---------- Records to use

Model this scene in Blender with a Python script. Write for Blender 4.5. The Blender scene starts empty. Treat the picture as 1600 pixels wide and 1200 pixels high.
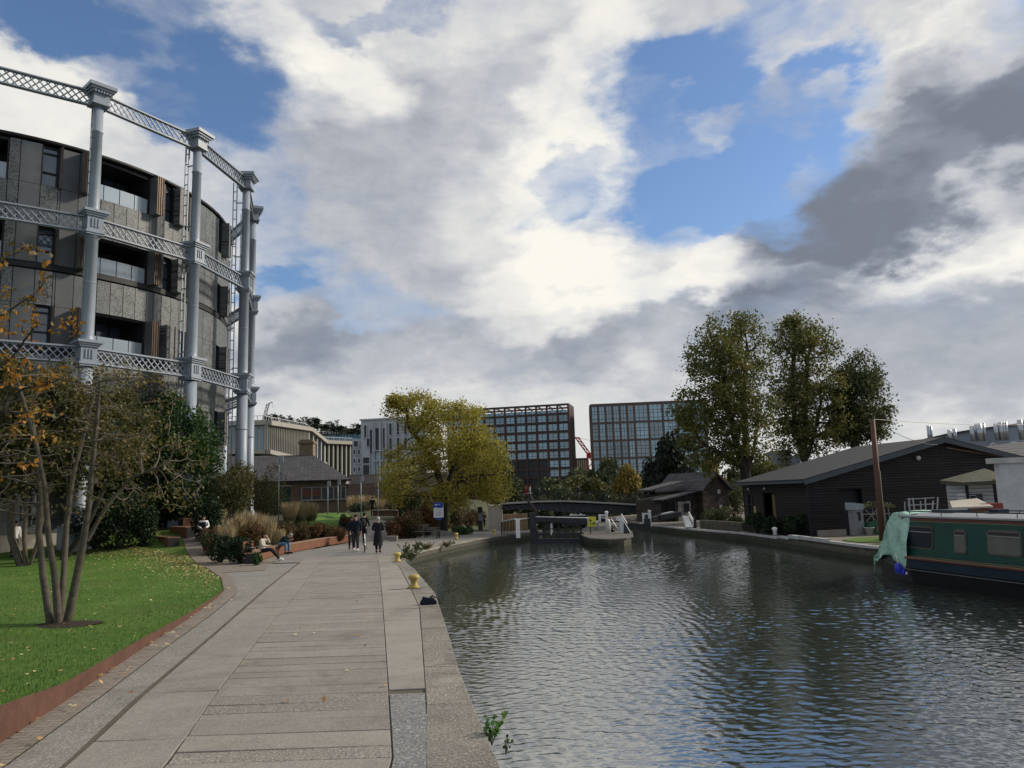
import bpy, math, random
import numpy as np
from math import sin, cos, pi, radians, hypot, atan2, sqrt, asin, tan
C = bpy.context.scene.collection
S = bpy.context.scene
# ---------------- camera ----------------
H = 2.6; FPX = 1186.0
TH = math.atan(.146); PH = radians(1.83)
R0 = np.array([1, 0, 0.]); FW = np.array([0, cos(TH), sin(TH)]); U0 = np.array([0, -sin(TH), cos(TH)])
RT = R0*cos(PH) - U0*sin(PH); UP = U0*cos(PH) + R0*sin(PH)
cam = bpy.data.objects.new('camera', bpy.data.cameras.new('camera')); C.objects.link(cam)
from mathutils import Matrix, Vector
M = Matrix.Identity(4)
for i in range(3):
    M[i][0] = RT[i]; M[i][1] = UP[i]; M[i][2] = -FW[i]
M[2][3] = H
cam.matrix_world = M
cam.data.sensor_width = 36; cam.data.lens = 36*FPX/1600; cam.data.clip_end = 6000; cam.data.clip_start = .1
S.camera = cam
CAM = np.array([0, 0, H])
def ray(px, py): return FW*FPX + RT*(px-800) - UP*(py-600)
def gp(px, py, z=0.):
    v = ray(px, py); return CAM + v*((z-H)/v[2])
def ap(px, py, Y):
    v = ray(px, py); return CAM + v*(Y/v[1])
# ---------------- sky and sun ----------------
SUN_AZ = radians(72); SUN_EL = radians(30)
S.view_settings.view_transform = 'Standard'; S.view_settings.look = 'None'
S.view_settings.exposure = .38; S.view_settings.gamma = 1
sl = bpy.data.lights.new('sun', 'SUN'); sl.energy = 3.4; sl.angle = radians(7); sl.color = (1, .9, .74)
so = bpy.data.objects.new('sun', sl); C.objects.link(so)
so.rotation_euler = Vector((-sin(SUN_AZ)*cos(SUN_EL), -cos(SUN_AZ)*cos(SUN_EL), -sin(SUN_EL))).to_track_quat('-Z', 'Y').to_euler()
W = bpy.data.worlds.new('World'); S.world = W; W.use_nodes = True
nt = W.node_tree; nt.nodes.clear()
class NT:
    def __init__(s, t): s.t = t
    def n(s, typ, **k):
        nd = s.t.nodes.new(typ)
        for a, b in k.items():
            if a == 'inp':
                for i, v in b.items():
                    if hasattr(v, 'is_output') or isinstance(v, bpy.types.NodeSocket): s.t.links.new(v, nd.inputs[i])
                    else: nd.inputs[i].default_value = v
            else: setattr(nd, a, b)
        return nd
    def m(s, op, a, b=None, c=None, clamp=False):
        nd = s.t.nodes.new('ShaderNodeMath'); nd.operation = op; nd.use_clamp = clamp
        for i, v in enumerate((a, b, c)):
            if v is None: continue
            if isinstance(v, bpy.types.NodeSocket): s.t.links.new(v, nd.inputs[i])
            else: nd.inputs[i].default_value = v
        return nd.outputs[0]
    def mix(s, f, a, b, mode='MIX'):
        nd = s.t.nodes.new('ShaderNodeMix'); nd.data_type = 'RGBA'; nd.blend_type = mode
        for i, v in ((0, f), (6, a), (7, b)):
            if isinstance(v, bpy.types.NodeSocket): s.t.links.new(v, nd.inputs[i])
            elif i == 0: nd.inputs[0].default_value = v
            else: nd.inputs[i].default_value = (*v[:3], 1)
        return nd.outputs[2]
    def ramp(s, f, stops):
        nd = s.t.nodes.new('ShaderNodeValToRGB'); cr = nd.color_ramp
        while len(cr.elements) < len(stops): cr.elements.new(.5)
        for e, (p_, c_) in zip(cr.elements, stops):
            e.position = p_; e.color = (*c_[:3], 1)
        s.t.links.new(f, nd.inputs[0]); return nd.outputs[0]
    def ss(s, v, a, b):
        nd = s.t.nodes.new('ShaderNodeMapRange'); nd.interpolation_type = 'SMOOTHSTEP'
        s.t.links.new(v, nd.inputs[0]); nd.inputs[1].default_value = a; nd.inputs[2].default_value = b
        return nd.outputs[0]
    def noise(s, vec, scale, detail=4, rough=.5, dist=0, out=0):
        nd = s.t.nodes.new('ShaderNodeTexNoise')
        if vec is not None: s.t.links.new(vec, nd.inputs['Vector'])
        nd.inputs['Scale'].default_value = scale; nd.inputs['Detail'].default_value = detail
        nd.inputs['Roughness'].default_value = rough; nd.inputs['Distortion'].default_value = dist
        return nd.outputs[out]
w = NT(nt)
sky = w.n('ShaderNodeTexSky', sky_type='NISHITA', sun_disc=False, sun_elevation=SUN_EL, sun_rotation=SUN_AZ, altitude=50, air_density=1.0, dust_density=.6, ozone_density=2.0)
tc = w.n('ShaderNodeTexCoord').outputs['Generated']
sp = w.n('ShaderNodeSeparateXYZ', inp={0: tc}).outputs
az = w.m('ARCTAN2', sp[0], sp[1]); el = w.m('ARCSINE', sp[2])
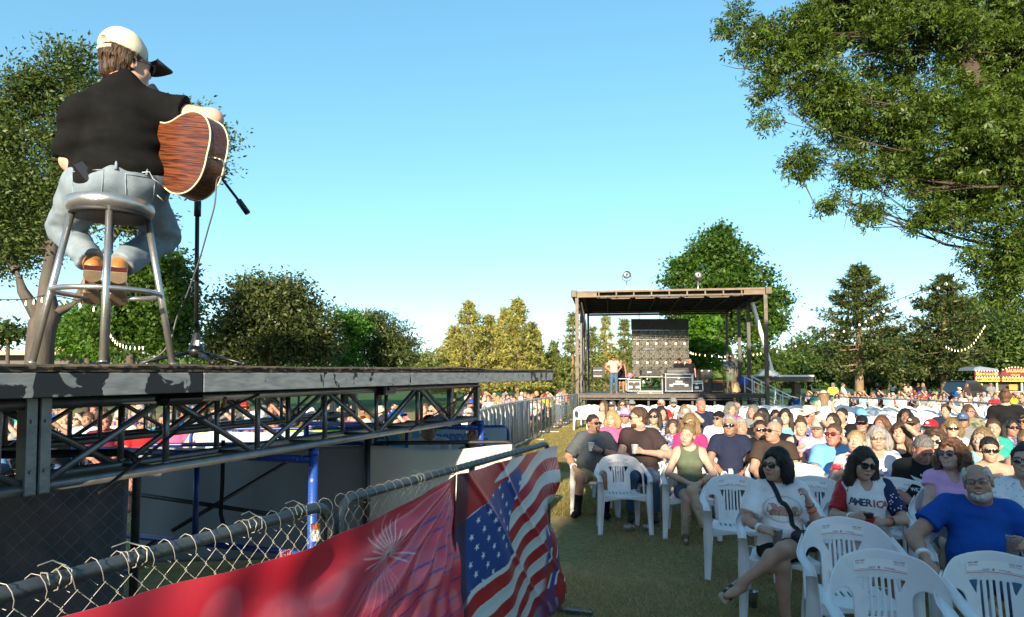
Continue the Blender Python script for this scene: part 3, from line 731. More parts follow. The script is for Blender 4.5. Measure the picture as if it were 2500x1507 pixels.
# ================================================================== FENCES AND BANNERS
GALV = mat('galvanised_pipe', (.085, .095, .10), .5, .45, var=.3, scale=18, bump=.15, bscale=70)
WIRE = mat('galvanised_wire', (.38, .36, .30), .5, .4, var=.2, scale=30)
def fence_panel(label, p0, p1, h, mesh=True, group=None, pitch=.037, round_=.09, zlow=.06, posts=(), wire_r=.0017, knuckle=True, fence_rail=.021, wm=None, pipes=None):
 p0 = Vector((*p0[:2], 0)); p1 = Vector((*p1[:2], 0)); d = (p1 - p0); L_ = d.length; d.normalize()
 root = thing('barrier_fence', label, 'fence', p0, math.atan2(d.y, d.x), group)
 pm = pipes or GALV
 R = round_; N = 5
 a = [(0, 0, zlow), (0, 0, h - R)] + [(R - R * math.cos(t * PI / 2 / N), 0, h - R + R * math.sin(t * PI / 2 / N)) for t in range(1, N + 1)]
 b = [(L_ - x, y, z) for (x, y, z) in a][::-1]
 mb = MB(); mb.tube(a + b, fence_rail, 10); mb.build('frame', pm, root)
 mb = MB(); mb.cyl((0, 0, zlow), (L_, 0, zlow), fence_rail * .9, n=8); mb.build('bottom_rail', pm, root)
 for x in posts:
  mb = MB(); mb.cyl((x, 0, 0), (x, 0, h - .01), fence_rail * .95, n=8); mb.build('post', pm, root)
 for x in (.03, L_ - .03):
  mb = MB(); mb.box((x, 0, .012), (.05, .7, .024)); mb.build('foot', pm, root)
 if mesh:
  mb = MB(); n = int(L_ / pitch); rows = int((h - zlow) / pitch)
  r = rs(int(L_ * 1000) % 997)
  for i in range(n + 1):
   x0 = i * pitch + .01; pts = []; mir = 1 if i % 2 else -1
   for j in range(rows + 1):
    z = h - .030 - (rows - j) * pitch
    if z < zlow: continue
    sx = pitch / 2 * (1 if j % 2 else -1) * mir
    pts.append((min(max(x0 + sx + (r.random() - .5) * .003, .01), L_ - .01), -.024 + (.004 if (j + i) % 2 else -.004), z))
   if knuckle and i % 2:
    x, y, z = pts[-1]; hh = r.random() * .012
    lean = .016 * (1 if len(pts) % 2 else -1)
    e = (r.random() - .5) * .012
    pts += [(x + lean * .5 + e, -.029, h - .012), (x + lean * .8 + e, -.027, h + .008), (x + lean + e, -.014, h + .022 + hh * .4), (x + lean * 1.15, .004, h + .0255 + hh * .5), (x + lean * 1.3, .020, h + .017), (x + lean * 1.35, .026, h), (x + lean * 1.2, .020, h - .017), (x + lean, .004, h - .0265), (x + lean * .7, -.016, h - .027 - hh)]
   mb.tube(pts, wire_r, 4, False)
  o = mb.build('wire_mesh', wm or WIRE, root); o['kind'] = 'stuff'
 return root
fd = lambda d: (-1.707 + .373 * d, d)             # the near fence line
NF = 'chain link panels of the near banner fence'
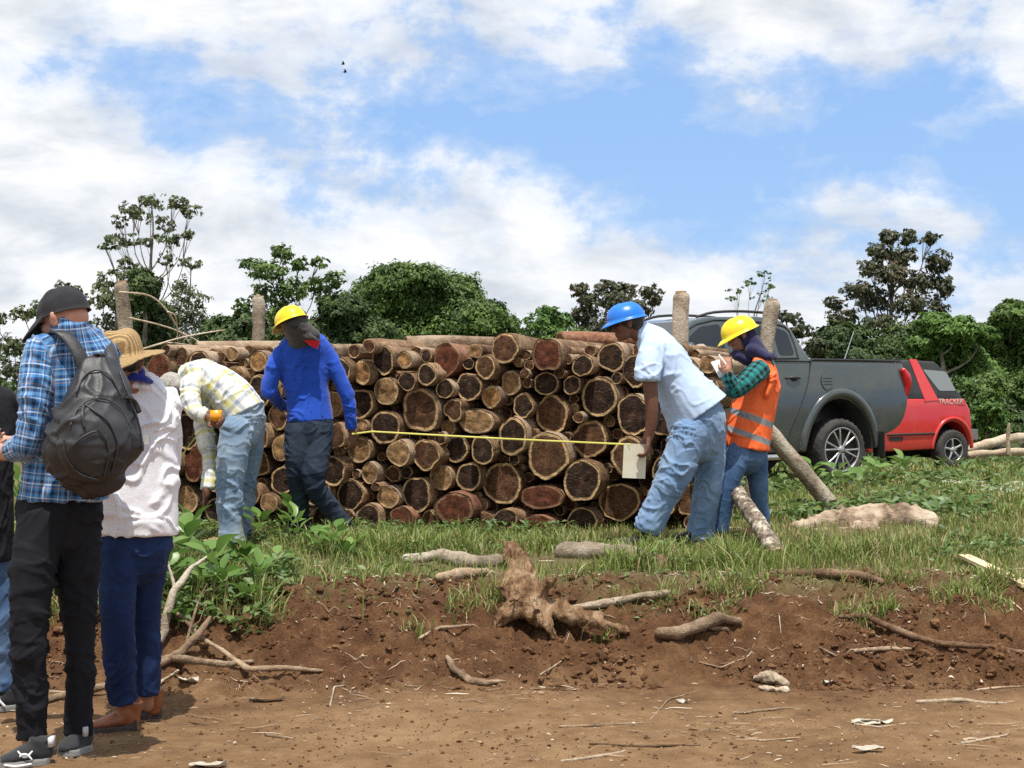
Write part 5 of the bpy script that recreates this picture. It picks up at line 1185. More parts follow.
class Person:
    def __init__(s, label, base, lat, sk, seed):
        s.t = thing('person', label, 'person', base, 'people around the log pile'); s.lat = nrm(lat); s.sk = sk; s.body = MB(); s.seed = seed
    def garment(s, name, mat, lofts, vox=.009, amp=.006, mode='loose', parent=None, inner=.78, label=None):
        b = MB(); bones = []
        for L_ in lofts:
            pts, ra = np.array(L_['p']), L_['ra']; rb = L_.get('rb'); lat = L_.get('lat', s.lat)
            b.loft(pts, ra, rb, lat=lat, n=24, round0=L_.get('r0', False), round1=L_.get('r1', True), ex=L_.get('ex', 2.0), sub=L_.get('sub', 5))
            if inner and not L_.get('noin'):
                k = np.array(ra)*inner; s.body.loft(pts, k, None if rb is None else np.array(rb)*inner, lat=lat, n=16, round0=L_.get('r0', False), round1=L_.get('r1', True))
            mr = np.mean(ra) if rb is None else (np.mean(ra)+np.mean(rb))/2
            if L_.get('bone', 'all') == 'all':
                for i in range(len(pts)-1):
                    pass
                bones.append((pts[0], pts[-1], mr)) if len(pts) < 3 or L_.get('one') else bones.extend([(pts[0], pts[len(pts)//2], mr), (pts[len(pts)//2], pts[-1], mr)])
            else: bones.append((L_['bone'][0], L_['bone'][1], mr))
        V, N, Fq = b.remesh(vox, 3); uv = seg_coords(V, bones, s.lat); V = wrinkle(V, N, uv, amp, mode, s.seed)
        o = link(name, mesh_np(name, V, Fq, mat, True, {'uvp': uv}), parent or s.t)
        if label: o['label'] = label
        return o
    def head(s, c, fwd, up, k=1., neck=None, hair=None, hair_up=0., face=True, nr=.052):
        c = np.array(c); f = nrm(fwd); l = nrm(np.cross(up, f)); u = np.cross(f, l); M = np.stack([f, l, u], 1); s.M = M; s.hc = c; s.hk = k
        Lp = lambda *a: c+M@(np.array(a)*k)
        b = s.body; E = lambda p, r: b.ell(Lp(*p), np.array(r)*k, M, 20, 12)
        E((-.012,0,.032), (.094,.074,.082)); E((.030,0,-.020), (.060,.058,.085)); E((.034,0,-.070), (.046,.046,.038)); E((.068,0,-.092), (.021,.023,.018))
        E((-.045,0,-.010), (.055,.060,.055))
        b.loft([Lp(.086,0,.012), Lp(.098,0,-.008), Lp(.106,0,-.024)], np.array([.008,.010,.013])*k, n=10); E((.094,.012,-.026), (.010,.008,.007)); E((.094,-.012,-.026), (.010,.008,.007))
        b.loft([Lp(.082,.045,.022), Lp(.090,.02,.028), Lp(.090,-.02,.028), Lp(.082,-.045,.022)], .009*k, n=8)
        b.loft([Lp(.078,.025,-.057), Lp(.090,0,-.053), Lp(.078,-.025,-.057)], .007*k, n=8); b.loft([Lp(.076,.022,-.068), Lp(.088,0,-.067), Lp(.076,-.022,-.068)], .008*k, n=8)
        for q in (1, -1): E((.058,q*.042,-.018), (.024,.020,.022)); E((-.006,q*.076,-.008), (.020,.010,.032)); E((-.014,q*.085,.004), (.014,.008,.020))
        if neck is not None:
            nk = np.array(neck); b.loft([Lp(-.030,0,-.045), (Lp(-.03,0,-.09)+nk)/2, nk], [nr*k, nr*k, nr*1.15*k], n=16)
        for q in (1, -1):
            e = MB(); e.ell(Lp(.079,q*.031,.004), np.array((.012,.014,.008))*k, M); link('eye', e.mesh('eye', EYE), s.t)
        if hair:
            h = MB(); h.ell(Lp(-.020,0,.030+hair_up), np.array((.100,.082,.088))*k, M, 24, 16); h.ell(Lp(-.055,0,-.018), np.array((.058,.072,.06))*k, M); V, N, Fq = h.remesh(.007, 2)
            loc = (V-c)@M/k; dd = fbm(V*60, 3, 5)*.004; V = V+N*dd[:,None]-np.outer(np.where((loc[:,0] > .045) & (loc[:,2] < .055), .03, 0.), f)*k
            link('hair', mesh_np('hair', V, Fq, hair), s.t)
    def hat(s, kind, mat, parent=None, name='helmet', off=(0,0,0), tilt=None, k=1.):
        c, M, kk = s.hc, s.M, s.hk*k
        if tilt is not None:
            f_ = nrm(np.array(tilt[0], float)-np.array(tilt[1])*np.dot(tilt[0], nrm(tilt[1]))/np.linalg.norm(tilt[1])); u_ = nrm(tilt[1]); M = np.stack([f_, np.cross(u_, f_), u_], 1)
        n = 64; a = np.arange(n)/n*2*math.pi; ca, sa = np.cos(a), np.sin(a); rows = []
        P_ = dict(hard=(.128,.108,.105,.028), cap=(.108,.092,.106,.024), straw=(.108,.092,.118,.034))[kind]; rx, ry, rz, z0 = P_
        for t in np.linspace(.06, 1, 13):
            th = t*math.pi/2; r = math.sin(th)**(.80 if kind != 'cap' else .85); z = math.cos(th)
            if kind == 'straw': r = math.sin(th)**.6; z = math.cos(th)**.9
            x = ca*rx*r; y = sa*ry*r; zz = np.full(n, z0+rz*z)
            if kind == 'hard':
                g_ = sum(np.exp(-((y-q)/.007)**2)*.0045 for q in (-.030, 0, .030))*(np.abs(ca) > .0)*sstep(1.02, .75, t); zz = zz+g_
            if kind == 'straw': zz = zz-.018*np.exp(-(y/.03)**2)*sstep(.5, .0, t); x = x*(1+.02*np.sin(a*5)); 
            if kind == 'cap': zz = zz-.006*sstep(.3,1,t)*(1-ca)*.5+.003*np.sin(a*6)*math.sin(th*2)
            rows.append(np.stack([x, y, zz], 1))
        fr = np.clip(ca, 0, 1)
        for q in (.25, .5, .75, 1.):
            if kind == 'hard': ln = .014+.036*fr**1.4; dz = -.010-.020*fr**2
            elif kind == 'cap': ln = np.where(ca > .42, .085*np.clip((ca-.42)/.25, 0, 1)**.5, .003); dz = -.060*(ca > .42)*ln/.085-.004
            else: ln = .085+.006*np.sin(a*3+1); dz = -.030+.028*np.sin(a*2+.6)+.045*np.exp(-((a-4.9)/.6)**2)
            x = ca*(rx+ln*q); y = sa*(ry+ln*q*(1 if kind != 'cap' else .75)); zz = z0+dz*q**1.3+(.0 if kind != 'cap' else -.012*(sa**2)*q*fr)
            if kind == 'cap': zz = zz-.006*(1-ca)*.5
            rows.append(np.stack([x, y, np.broadcast_to(zz, (n,))], 1))
        G = np.array(rows); inn = G[::-1]*1.; th_ = .0035 if kind != 'straw' else .005
        inn = inn-np.array([0,0,th_]); inn[4:] *= np.array([.965,.965,.985])
        G = np.concatenate([G, inn]); G = (G*kk+np.array(off))@M.T+c
        b = MB(); b.rings(G); V, Fq = b.arrays()
        if kind != 'hard': V = V+.0025*np.stack([vn(V*30, 1), vn(V*30, 2), vn(V*30, 3)], 1)
        o = link(name, mesh_np(name, V, Fq, mat), parent or s.t)
        if kind == 'straw': return o
        return o
    def hand(s, wrist, d, pn, curl=.5, k=1., thumb=1):
        w_ = np.array(wrist); d = nrm(d); pn = nrm(np.array(pn)-d*np.dot(pn, d)); sd = np.cross(d, pn)*thumb; b = s.body
        kn = w_+d*.088*k; b.loft([w_-d*.02*k, w_+d*.03*k, w_+d*.06*k, kn], np.array([.026,.034,.041,.040])*k, np.array([.021,.017,.015,.013])*k, lat=sd, n=14)
        for q, ln in zip((-.031,-.0105,.0105,.031), (.062,.078,.084,.076)):
            p = kn+sd*q*k-d*.006*k; dirs = nrm(d+sd*q*2.6); pts = [p-d*.02*k]; a = 0; pts.append(p)
            for f, L_ in zip((.45,.75,.6), (.45,.32,.26)):
                a += curl*f*1.3; pts.append(pts[-1]+(dirs*math.cos(a)+pn*math.sin(a))*ln*L_*k)
            b.loft(pts, np.array([.0095,.0095,.0092,.0085,.0072])*k, n=10, sub=3)
        p = w_+d*.022*k+sd*.026*k; t1 = nrm(sd*.8+d*.65+pn*.25); t2 = nrm(sd*.25+d*.8+pn*(.35+curl*.5))
        b.loft([p-t1*.015*k, p+t1*.030*k, p+t1*.032*k+t2*.030*k, p+t1*.032*k+t2*.055*k], np.array([.016,.0135,.0105,.0085])*k, n=10, sub=3)
    def limb(s, pts, r): s.body.loft(pts, r, n=14)
    def finish(s, vox=.0065, sm=2):
        V, N, Fq = s.body.remesh(vox, sm); link('body', mesh_np('body', V, Fq, s.sk), s.t)
    def shoe(s, heel, toe, up, sole, h=.085, w_=.046, boot=0., name='shoe', heelh=.0, solecol=None):
        heel = np.array(heel); toe = np.array(toe); f = nrm(toe-heel); L_ = np.linalg.norm(toe-heel); l = nrm(np.cross([0,0,1], f)); Z = np.array([0,0,1.])
        q = lambda t, z: heel+f*L_*t+Z*z; b = MB()
        b.loft([q(.08,.050), q(.25,.052), q(.5,.046), q(.75,.036), q(.93,.030)], [.032,.036,.041,.045,.034], [.036,.038,.032,.024,.016], lat=l, n=20)
        b.loft([q(.20,.045), q(.17,.085), q(.16,h)], [.036,.036,.037], [.048,.047,.046], lat=l, n=18, round1=False)
        if boot: b.loft([q(.2,.06), q(.16,h), q(.14,boot)], [.042,.045,.048], [.052,.053,.055], lat=l, n=18, round1=False)
        V, N, Fq = b.remesh(.0055, 2); V = V+N*(.0018*vn(V*32, 3))[:,None]; V[:,2] = np.maximum(V[:,2], heel[2]+.012)
        o = link(name, mesh_np(name, V, Fq, up), s.t); k = MB()
        ts = [0,.08,.25,.45,.7,.88,1.]; wd = [.018,.037,.040,.040,.049,.042,.016]
        G = []
        n = len(ts); out = [(t, w1) for t, w1 in zip(ts, wd)]+[(t, -w1) for t, w1 in zip(ts[::-1], wd[::-1])]
        for z, e in ((0, .97), (.004, 1.), (.020, 1.01), (.026, .97)):
            G.append([q(t, z+heelh*(0 if z < .003 else 0))+l*w1*e for t, w1 in out])
        k.rings(np.array(G)); 
        if heelh: k.box(q(.13, .012+.012), (L_*.13, .034, .024), np.stack([f, l, Z], 1))
        link('sole', k.mesh('sole', sole, False), o); return o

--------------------

Written request: Report how many lines of the records above contain the word "part", giving only the number.

Reply: 2